The episode even manages to hit the gratuitous celebrity cameo aspect from these famous films, where the “ghost” ends up being Homer fucking Simpson of all people. He even shouts Duckman’s patented catch phrase and gets an extended credit sequence, at that. It’s truly the perfect modern update of what these old fashioned films were going for. “Road to Dendron” does have an “appearance” by Bob Hope, which should also count for something, but the Homer cameo is a pointed reminder of Duckman never hitting the same appeal that The Simpsons did (although this episode would end up being nominated for an Emmy for Outstanding Animated Program).

“Haunted Society Plumbers” is actually more concerned with respecting these classic gags than anything else, while still managing to maintain Duckman’s wry, perverse sense of humor. If anything this functions as an example of how versatile the show could be, embracing the series’ oft used detective premise to service the greater stylistic change to an inspired degree. To rub this in even further, the stakes here are super low, with Duckman and Cornfed’s price tag for the case being a mere (or impressive, depending who you ask) $25. There are zero stakes; it’s all spectacle.
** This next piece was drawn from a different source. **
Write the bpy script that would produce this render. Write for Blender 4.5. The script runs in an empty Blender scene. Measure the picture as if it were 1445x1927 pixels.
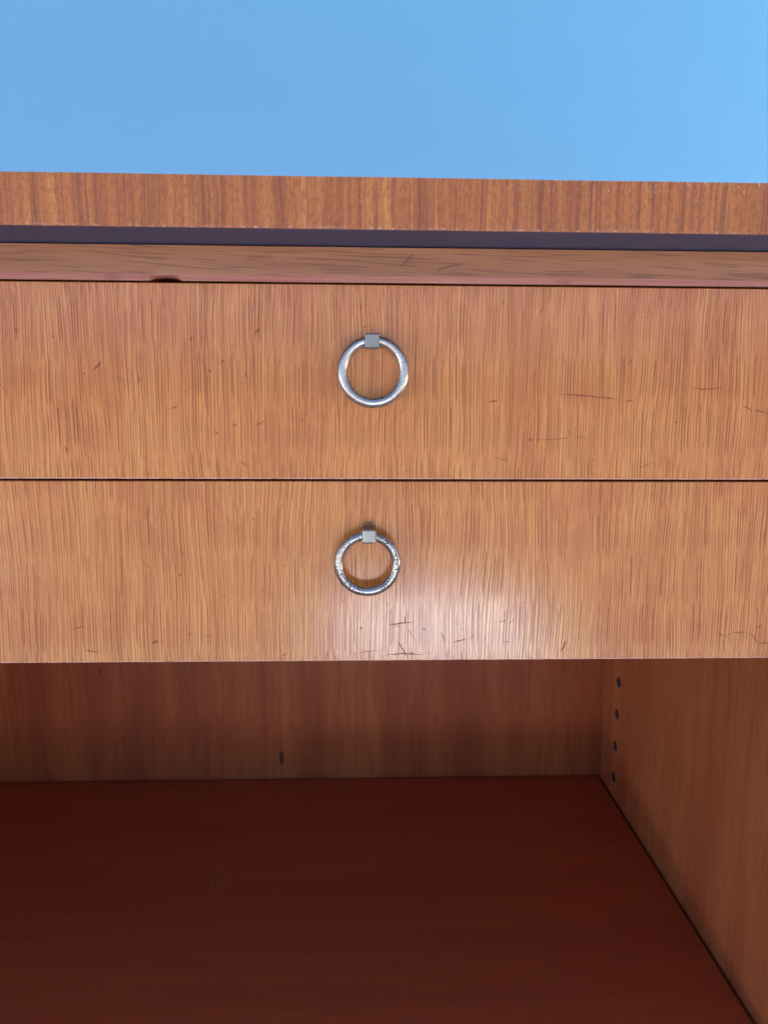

As these episodes build to their conclusions, “Road to Dendron” turns to a lot of grifting and cons in order to advance the plot. The episode consistently leans on tropes and clichés of the genre to move things forward, and it absolutely works with Duckman’s acerbic tone. A huge piece of showmanship very typical of comedy teams closes out the episode, and “Haunted Society Plumbers” follows much in the same suit. It turns to an on the nose “talent show” performance that has the exact rhythm of these old duo routines, right down to the staggered audience laughter.
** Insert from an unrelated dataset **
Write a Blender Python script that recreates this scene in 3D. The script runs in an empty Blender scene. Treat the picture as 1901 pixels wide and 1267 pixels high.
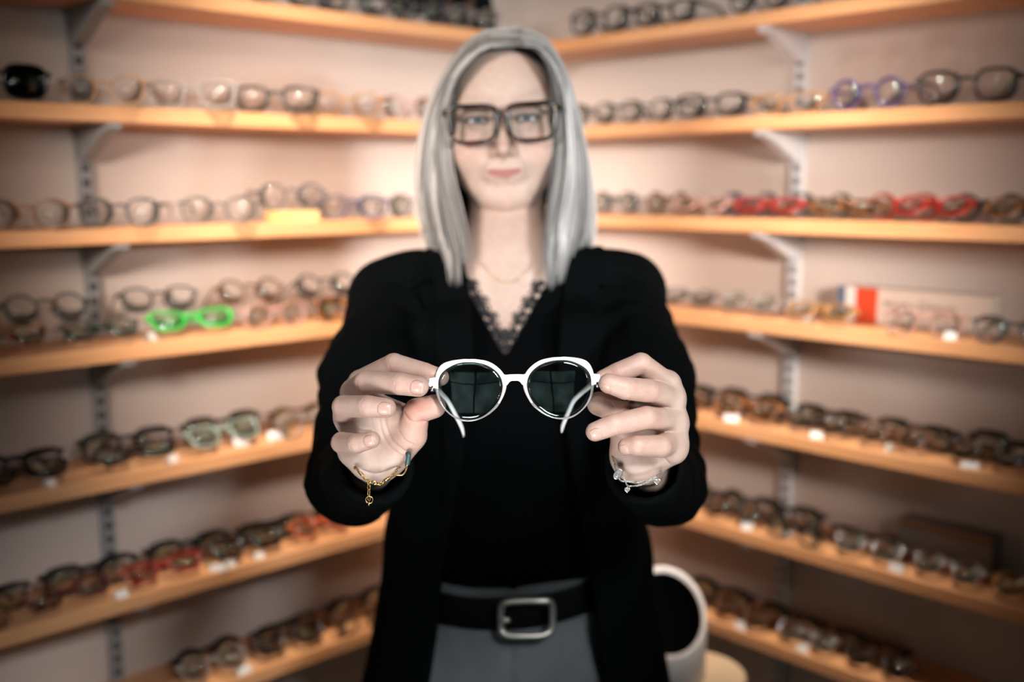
import bpy, bmesh, math, random
import numpy as np
from mathutils import Vector, Matrix

# ------------------------------------------------------------------ camera, world, lights, exposure
SC = bpy.context.scene
COL = SC.collection
R = math.radians
F_PX = 1921.4
PITCH, ROLL = 0.1517, -0.0031
CAM_Z = 1.45
cam_d = bpy.data.cameras.new('camera')
cam_d.sensor_width = 36.0
cam_d.lens = F_PX / 1901 * 36.0
cam_d.clip_start = 0.02
cam_d.dof.use_dof = True
cam_d.dof.focus_distance = 0.85
cam_d.dof.aperture_fstop = 2.5
cam_d.dof.aperture_blades = 8
cam = bpy.data.objects.new('camera', cam_d)
COL.objects.link(cam)
_f = Vector((0, math.cos(PITCH), -math.sin(PITCH)))
_r0 = Vector((1, 0, 0)); _u0 = _r0.cross(_f)
_r = math.cos(ROLL) * _r0 + math.sin(ROLL) * _u0
_u = -math.sin(ROLL) * _r0 + math.cos(ROLL) * _u0
cam.matrix_world = Matrix(((_r.x, _u.x, -_f.x, 0), (_r.y, _u.y, -_f.y, 0), (_r.z, _u.z, -_f.z, CAM_Z), (0, 0, 0, 1)))
SC.camera = cam
CR, CU, CF, CO = (np.array(v) for v in (_r, _u, _f, (0, 0, CAM_Z)))

world = bpy.data.worlds.new('world'); SC.world = world
world.use_nodes = True
world.node_tree.nodes['Background'].inputs[0].default_value = (0.55, 0.75, 0.85, 1)
world.node_tree.nodes['Background'].inputs[1].default_value = 0.012
SC.view_settings.view_transform = 'Standard'
SC.view_settings.look = 'None'
SC.view_settings.exposure = 0.0
SC.view_settings.gamma = 1.0
SC.view_settings.use_curve_mapping = False
SC.cycles.use_denoising = True
SC.cycles.max_bounces = 8
SC.cycles.diffuse_bounces = 2
SC.cycles.transparent_max_bounces = 24
SC.cycles.caustics_reflective = False
SC.cycles.caustics_refractive = False
SC.cycles.sample_clamp_indirect = 4.0

def spot(name, loc, aim, energy, color, deg, radius=0.08, blend=1.0):
    d = bpy.data.lights.new(name, 'SPOT')
    d.energy = energy; d.color = color; d.spot_size = R(deg); d.spot_blend = blend; d.shadow_soft_size = radius
    o = bpy.data.objects.new(name, d); COL.objects.link(o)
    o.location = loc
    o.rotation_euler = (Vector(aim) - Vector(loc)).to_track_quat('-Z', 'Y').to_euler()
    return o
def area(name, loc, aim, energy, color, sx, sy):
    d = bpy.data.lights.new(name, 'AREA')
    d.energy = energy; d.color = color; d.shape = 'RECTANGLE'; d.size = sx; d.size_y = sy
    o = bpy.data.objects.new(name, d); COL.objects.link(o)
    o.location = loc
    o.rotation_euler = (Vector(aim) - Vector(loc)).to_track_quat('-Z', 'Y').to_euler()
    return o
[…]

While some modern series have tried to take on these classic styles, it’s nice to see their spirit still being kept alive to some degree, even if it’s dwindling. Few have gone as far as Duckman though, and it’s their staunch commitment to the genre that makes them work as well as they do. “Road to Dendron” might feature the pointed line, “Thank Allah comedy teams are now dead,” but if they all worked as well as Duckman’s did, then I couldn’t disagree more.